Cow vigilantism and mob lynchings
According to a late US government report on international religious freedom, mob attacks had occurred against Muslims in India throughout 2018.
“There were reports of religiously motivated killings, assaults, riots, discrimination, vandalism and actions restricting the right of individuals to practice their religious beliefs,” the report said.
While, the Indian government has rejected the findings saying that it was proud of its secular credentials and status as the largest democracy.
A large number of mob lynching incidents have taken place because of rising cow vigilantism in India. Police also support such incidents and the victim is blamed for a crime. Cow vigilantes are the people who beat or kill people over suspicion of killing or eating cow.

More than 44 people have been butchered and over 280 have been maimed since 2015 in cow protection violence. From 2010 to 2018, about 97 percent of the cow-related crimes have occurred after 2014, following Narendra Modi’s coming into power.
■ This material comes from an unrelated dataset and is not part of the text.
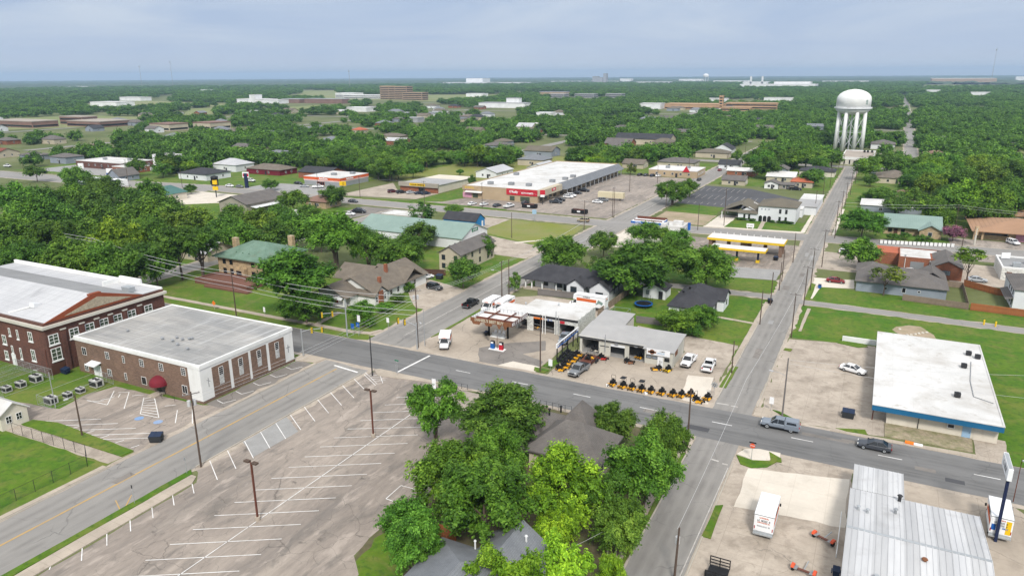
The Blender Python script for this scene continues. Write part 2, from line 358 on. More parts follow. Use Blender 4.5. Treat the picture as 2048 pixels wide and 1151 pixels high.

Modi, a member of the Bharatiya Janata Party (BJP), is a hardliner Hindu nationalist who is also known as ‘Butcher of Gujarat’ for orchestrating Gujarat Massacre.
According to a survey, there has been 500 percent rise in communal divisive language in speeches of political leaders since 2014.
Cow slaughtering is prohibited in 20 out of 29 Indian states.
According to a Human Rights Watch report, in every third of the cow-related cases police have responded to by filing complaint against the victims.